On Monday I will try soldering pin 10 and flip pin 8 out of the socket.

If your Tx is set for PWM mode and the IC behaves as I now think it likely does, i.e. as in my post #26 simulation, then I reckon with pin 8 open circuit you should get speed control, albeit for one direction only. It will be interesting to know the result.

 

On both, I soldered pin 10 (Ve) and butterflied out pin 8 on the IC so no chance of contact. Pin 8 on the IC socket is still not soldered.

On one of them, I get variable speed in one direction like Alec_t mentioned. Moving the transmitter stick in the other direction nothing happens. I am getting 5 volts out to receiver. I am able to adjust VR1 to center the ESC to the center on the transmitter stick and also adjust VR2 to maximum speed.

On the second one, when I power it up the motor jumps a bit. Output to the receiver is 8.5 volts. So something is wrong there. I don't have enough nohow to determine the problem here.

Link to the schematic

 

Sounds like you are getting closer with one of them. I’m wondering, if you butterfly out pin 7 and connect pin 8 instead, does it work in the opposite direction?

 

I butterflied 7 so no connection on pin 7.

I left 8 butterflied out (the socket pin still unsoldered) and used a micro jumper on pin 8 to R3. Yes I get the motor spinning in the opposite direction and the transmitter stick also pushed in the opposite direction.

 

If I have this right, when the transmitter stick is pushed in one direction, pin 7 would spin the motor in a direction and the output of pin 8 would do nothing. If the same stick is pushed in the opposite direction, pin 8 would then spin the motor in the opposite direction and pin 7 would do nothing. So wouldn't both pins need to be soldered in order to give both directions to the motor? Does the internal circuit of the IC work that way or is my statement incorrect?

 

Yes, I agree. But I’m concerned that when either 7 or 8 go high to drive the motor in one direction the other output goes low so it may not work at all. In the motor speed control example in the application note pins 7 and 8 are left unconnected and pins 5 and 9 are used to turn on transistors T2 and T3

I wonder if it would still work in one direction with either 7 or 8 connected via a diode? If the logic level mosfet still turns on with the lower voltage then both 7 and 8 could be connected via diodes

Just connecting 7 and 8 together would surely just put us back where we started?

And for the issue with the second board, could you swap the ICs to see if the fault follows the IC or the rest of the board?

 

I had already swapped the IC's but failed to mention that. It's not the IC, something in the board. And I'm getting 8.5v at the red wire output on the non-working board when it should be 5v.

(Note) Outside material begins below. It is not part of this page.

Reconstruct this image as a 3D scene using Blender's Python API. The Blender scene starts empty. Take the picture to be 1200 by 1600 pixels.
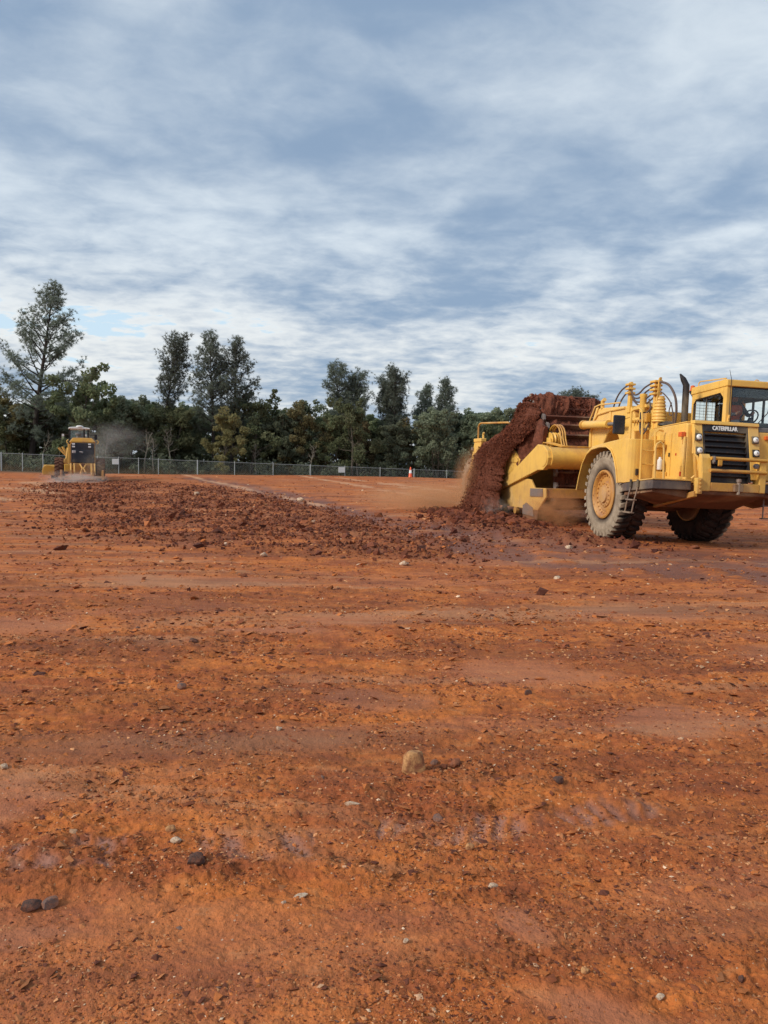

With pin 8 connected/pin 7 not, could I just measure the output of pin 7 to see what it is? And do vice versa

 

With pin 8 connected/pin 7 not, could I just measure the output of pin 7 to see what it is? And do vice versa

Yes, but I expect you will simply read zero volts which won’t really tell you if the pin is grounded. The purpose of a diode is to prevent the active output from being grounded by the other. If the motor still runs with a diode between the output pin and the transistor you may need a resistor to ground after the diode because the transistor doesn’t draw current and the gate needs to discharge between PWM pulses - but try with just the diode
Or maybe a resistor instead of a diode? This might work if half the output voltage is sufficient to turn on the transistor if/when the other output pin is grounded. I’d be reluctant to connect pins 7 and 8 together until having explored alternatives

With 8.5V instead of 5V maybe the 7805 linear voltage regulator is faulty? What supply voltage are you using.

 

I had already swapped the IC's but failed to mention that. It's not the IC, something in the board. And I'm getting 8.5v at the red wire output on the non-working board when it should be 5v.

With pin 8 connected/pin 7 not, could I just measure the output of pin 7 to see what it is? And do vice versa

What do you mean by "getting 8.5v at the red wire output"? Where is that? You're only using a 5V supply, correct?
A quick test: If you adjust VR1, with your transmitter input set at neutral, can you get the relays to stop chattering, then when you got to reverse, get the relays to respond by switching over?

 

With pin 8 connected/pin 7 not, could I just measure the output of pin 7 to see what it is? And do vice versa

Yes. One of pins 7 and 8 should be pulsing (a DMM should show an averaged reading of somewhere between 0 and 5V, depending on pulse duty cycle) and the other should show ~0V to ground if my theory of the IC operation is correct. The 0V would indicate that there is no active pull-up on those pins and that they are likely driven by open-collector NPNs, which would tally with the write-up in the App Note. It should therefore be safe to link pins 7 and 8 directly, as your pcb is designed to do.
If you have access to a dual trace 'scope it would indicate clearly if there is any conflict on those pins.

 

Yes, but I expect you will simply read zero volts which won’t really tell you if the pin is grounded.

If a temporary connection is made via a resistor (~10k) between the 'grounded' pin and Vcc and the meter then reads 5V that would indicate that the pin isn't being actively pulled low at that moment.

 

And I'm getting 8.5v at the red wire output on the non-working board when it should be 5v.

If 8.5V is getting to pin 10 of the IC then the IC could have been damaged. The Absolute Maximum supply voltage for the IC is 6.5V according to the datasheet.

 

A lot was said between you both so not sure how to proceed. I can breadboard off of either pin with diodes and resistors if need be.

8.5v was measured at the red wire output for the receiver which is on top left corner of the diagram. I am able to use both IC's in the more working board so I don't believe either IC is damaged. I have other 7805's, I can try to replace it.

I'm use a 12v source, a sealed lead acid battery for testing. In the boat it will be a pair of 3s LIPO's in parallel.